In de het eerste deel hadden we het erover gehad dat de onderzoekster Asma van mening was dat het ging om een ‘notebook for learning pruposes’ van de auteur van de onderliggende tekst van de Sanaa manuscripten. Het gaat volgens haar dus niet om een Koran manuscript.

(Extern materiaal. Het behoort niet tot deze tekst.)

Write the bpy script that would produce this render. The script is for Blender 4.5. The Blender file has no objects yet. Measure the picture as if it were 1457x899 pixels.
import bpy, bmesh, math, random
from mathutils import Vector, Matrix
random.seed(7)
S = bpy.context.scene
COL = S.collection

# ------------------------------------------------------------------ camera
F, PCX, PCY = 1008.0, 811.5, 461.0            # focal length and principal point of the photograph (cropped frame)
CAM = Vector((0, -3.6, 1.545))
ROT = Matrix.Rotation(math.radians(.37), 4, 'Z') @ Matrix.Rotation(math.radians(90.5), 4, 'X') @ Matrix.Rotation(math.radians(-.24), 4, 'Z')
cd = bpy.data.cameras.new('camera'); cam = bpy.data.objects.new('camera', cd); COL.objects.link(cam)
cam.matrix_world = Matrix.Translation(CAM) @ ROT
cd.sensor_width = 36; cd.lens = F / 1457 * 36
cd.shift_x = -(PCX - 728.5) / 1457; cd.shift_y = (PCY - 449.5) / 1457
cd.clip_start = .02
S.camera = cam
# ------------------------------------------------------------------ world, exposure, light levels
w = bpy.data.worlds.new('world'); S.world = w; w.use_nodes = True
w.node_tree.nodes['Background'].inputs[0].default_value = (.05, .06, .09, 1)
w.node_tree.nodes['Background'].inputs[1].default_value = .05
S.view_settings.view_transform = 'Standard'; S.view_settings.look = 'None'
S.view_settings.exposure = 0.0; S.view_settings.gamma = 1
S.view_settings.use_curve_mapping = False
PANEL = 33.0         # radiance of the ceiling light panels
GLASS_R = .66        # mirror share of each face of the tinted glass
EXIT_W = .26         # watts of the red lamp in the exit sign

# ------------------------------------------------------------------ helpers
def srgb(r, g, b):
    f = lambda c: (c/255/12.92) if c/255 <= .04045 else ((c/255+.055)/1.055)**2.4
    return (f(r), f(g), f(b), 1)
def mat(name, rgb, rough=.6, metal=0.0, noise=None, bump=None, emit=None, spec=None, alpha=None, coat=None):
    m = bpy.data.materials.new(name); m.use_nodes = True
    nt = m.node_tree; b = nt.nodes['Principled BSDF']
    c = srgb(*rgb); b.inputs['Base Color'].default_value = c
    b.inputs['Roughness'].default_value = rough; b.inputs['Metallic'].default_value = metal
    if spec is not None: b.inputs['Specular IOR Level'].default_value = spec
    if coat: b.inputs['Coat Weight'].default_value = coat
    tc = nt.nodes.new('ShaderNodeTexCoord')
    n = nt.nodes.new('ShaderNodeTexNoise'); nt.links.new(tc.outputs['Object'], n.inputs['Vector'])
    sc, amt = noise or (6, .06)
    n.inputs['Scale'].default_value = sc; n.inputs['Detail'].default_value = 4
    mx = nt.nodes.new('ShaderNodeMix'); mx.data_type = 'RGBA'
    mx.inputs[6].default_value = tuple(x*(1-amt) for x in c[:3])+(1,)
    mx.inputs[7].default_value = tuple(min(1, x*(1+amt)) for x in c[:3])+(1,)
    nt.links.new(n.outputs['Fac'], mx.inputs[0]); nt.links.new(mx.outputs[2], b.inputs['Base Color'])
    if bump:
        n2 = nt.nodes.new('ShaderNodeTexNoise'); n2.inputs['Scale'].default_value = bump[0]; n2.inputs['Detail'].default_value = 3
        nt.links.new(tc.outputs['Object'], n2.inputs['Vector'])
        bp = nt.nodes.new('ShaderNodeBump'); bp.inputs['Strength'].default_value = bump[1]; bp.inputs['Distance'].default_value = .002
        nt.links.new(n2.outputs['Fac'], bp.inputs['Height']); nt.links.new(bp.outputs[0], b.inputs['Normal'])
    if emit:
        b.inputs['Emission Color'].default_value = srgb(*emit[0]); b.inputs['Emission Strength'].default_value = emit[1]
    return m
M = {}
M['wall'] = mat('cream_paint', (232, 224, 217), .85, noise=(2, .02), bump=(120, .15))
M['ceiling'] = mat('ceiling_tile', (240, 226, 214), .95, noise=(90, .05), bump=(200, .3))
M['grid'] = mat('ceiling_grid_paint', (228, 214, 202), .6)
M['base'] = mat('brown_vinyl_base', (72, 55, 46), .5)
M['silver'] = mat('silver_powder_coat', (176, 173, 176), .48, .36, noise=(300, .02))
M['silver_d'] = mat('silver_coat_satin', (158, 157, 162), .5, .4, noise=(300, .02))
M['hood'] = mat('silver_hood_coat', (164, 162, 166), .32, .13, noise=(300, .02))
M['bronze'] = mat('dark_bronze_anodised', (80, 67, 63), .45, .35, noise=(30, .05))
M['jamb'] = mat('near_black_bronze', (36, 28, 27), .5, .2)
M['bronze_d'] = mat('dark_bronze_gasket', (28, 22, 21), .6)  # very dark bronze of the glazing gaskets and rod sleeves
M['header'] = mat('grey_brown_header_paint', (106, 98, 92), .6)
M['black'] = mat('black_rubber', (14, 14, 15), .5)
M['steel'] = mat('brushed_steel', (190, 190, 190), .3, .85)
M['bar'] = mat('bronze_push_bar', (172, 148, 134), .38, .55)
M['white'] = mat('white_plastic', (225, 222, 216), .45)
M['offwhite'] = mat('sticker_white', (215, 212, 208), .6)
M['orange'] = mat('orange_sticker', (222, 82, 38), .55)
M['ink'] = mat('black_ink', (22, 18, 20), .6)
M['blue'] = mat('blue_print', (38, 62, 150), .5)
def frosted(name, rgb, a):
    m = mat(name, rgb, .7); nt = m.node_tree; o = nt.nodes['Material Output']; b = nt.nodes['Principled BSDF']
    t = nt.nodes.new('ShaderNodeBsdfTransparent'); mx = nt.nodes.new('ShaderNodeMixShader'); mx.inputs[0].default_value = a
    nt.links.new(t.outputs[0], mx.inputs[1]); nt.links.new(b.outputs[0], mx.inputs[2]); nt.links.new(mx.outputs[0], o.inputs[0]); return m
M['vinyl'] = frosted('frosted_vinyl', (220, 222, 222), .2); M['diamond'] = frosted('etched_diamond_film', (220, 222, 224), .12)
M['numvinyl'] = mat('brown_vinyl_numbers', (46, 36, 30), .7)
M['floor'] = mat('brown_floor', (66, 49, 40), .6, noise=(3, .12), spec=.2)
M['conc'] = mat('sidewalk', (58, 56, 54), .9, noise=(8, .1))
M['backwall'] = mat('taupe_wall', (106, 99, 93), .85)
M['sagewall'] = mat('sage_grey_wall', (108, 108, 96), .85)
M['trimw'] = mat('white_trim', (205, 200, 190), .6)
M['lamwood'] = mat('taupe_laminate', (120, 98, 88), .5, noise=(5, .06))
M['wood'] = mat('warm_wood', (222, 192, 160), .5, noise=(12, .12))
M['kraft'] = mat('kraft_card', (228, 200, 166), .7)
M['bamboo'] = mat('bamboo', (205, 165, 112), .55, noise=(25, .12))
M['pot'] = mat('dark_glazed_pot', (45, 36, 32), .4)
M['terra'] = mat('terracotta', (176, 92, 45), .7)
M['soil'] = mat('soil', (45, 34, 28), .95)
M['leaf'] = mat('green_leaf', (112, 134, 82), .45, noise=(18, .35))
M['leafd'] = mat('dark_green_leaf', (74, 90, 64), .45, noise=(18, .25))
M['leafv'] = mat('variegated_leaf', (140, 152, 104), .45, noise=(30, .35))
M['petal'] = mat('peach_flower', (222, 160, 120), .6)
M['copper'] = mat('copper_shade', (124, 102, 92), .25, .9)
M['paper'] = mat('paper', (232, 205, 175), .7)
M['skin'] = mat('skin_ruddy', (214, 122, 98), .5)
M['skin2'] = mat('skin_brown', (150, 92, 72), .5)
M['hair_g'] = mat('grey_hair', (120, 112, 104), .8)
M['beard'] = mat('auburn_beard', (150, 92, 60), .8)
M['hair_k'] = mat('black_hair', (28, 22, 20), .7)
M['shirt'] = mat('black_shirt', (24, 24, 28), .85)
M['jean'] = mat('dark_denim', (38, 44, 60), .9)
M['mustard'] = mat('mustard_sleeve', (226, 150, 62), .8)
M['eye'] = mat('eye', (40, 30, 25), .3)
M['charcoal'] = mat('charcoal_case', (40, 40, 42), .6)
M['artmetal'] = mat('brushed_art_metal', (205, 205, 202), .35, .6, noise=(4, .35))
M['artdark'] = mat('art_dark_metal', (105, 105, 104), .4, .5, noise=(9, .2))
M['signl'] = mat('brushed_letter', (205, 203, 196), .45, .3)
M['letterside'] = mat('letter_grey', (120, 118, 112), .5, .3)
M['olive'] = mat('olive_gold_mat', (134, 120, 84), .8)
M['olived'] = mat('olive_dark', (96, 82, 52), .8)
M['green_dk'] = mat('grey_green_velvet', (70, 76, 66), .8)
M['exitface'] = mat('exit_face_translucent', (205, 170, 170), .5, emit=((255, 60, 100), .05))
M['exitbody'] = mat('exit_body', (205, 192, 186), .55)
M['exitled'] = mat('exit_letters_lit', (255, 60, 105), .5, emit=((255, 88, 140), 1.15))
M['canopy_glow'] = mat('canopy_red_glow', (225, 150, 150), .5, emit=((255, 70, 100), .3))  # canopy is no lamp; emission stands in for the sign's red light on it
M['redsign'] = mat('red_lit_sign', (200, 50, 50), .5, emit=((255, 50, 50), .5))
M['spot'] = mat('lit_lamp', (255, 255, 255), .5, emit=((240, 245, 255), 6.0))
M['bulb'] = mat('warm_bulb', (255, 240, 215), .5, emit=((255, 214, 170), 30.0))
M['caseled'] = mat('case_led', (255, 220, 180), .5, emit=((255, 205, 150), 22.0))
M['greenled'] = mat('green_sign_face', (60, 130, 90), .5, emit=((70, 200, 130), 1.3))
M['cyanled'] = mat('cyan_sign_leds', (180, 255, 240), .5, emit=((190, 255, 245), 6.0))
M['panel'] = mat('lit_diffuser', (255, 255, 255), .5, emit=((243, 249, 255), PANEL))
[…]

In de overleveringen komt het voor dat tijdens het regime van Kalief Umar mensen de koran grammaticaal verkeerd leerden. Dat Umar als gevolg hiervan aan Ad-duali vroeg om grammaticale richtlijnen te stellen. (Al azaami, history quarinic text, 139) Eveneens komt naar voren dat slaven de tekst tegen betaling kopieerden. En dat dit niet altijd accuraat werd gedaan. Abdullah ibn Masoud was erop tegen dat slaven de tekst tegen betaling kopieerden, terwijl enkele sahaba als ibn abbas ervoor waren. Deze tekst de onderliggende tekst van de Sanaa manuscripten, die weg zijn geschrapt, kan ook het werk werk van een niet capabele slaaf zijn. (Idem, 106). We gaan hieronder voorbeelden noemen waarom de tekst niet accuraat is en is opgesteld door een niet capabele auteur.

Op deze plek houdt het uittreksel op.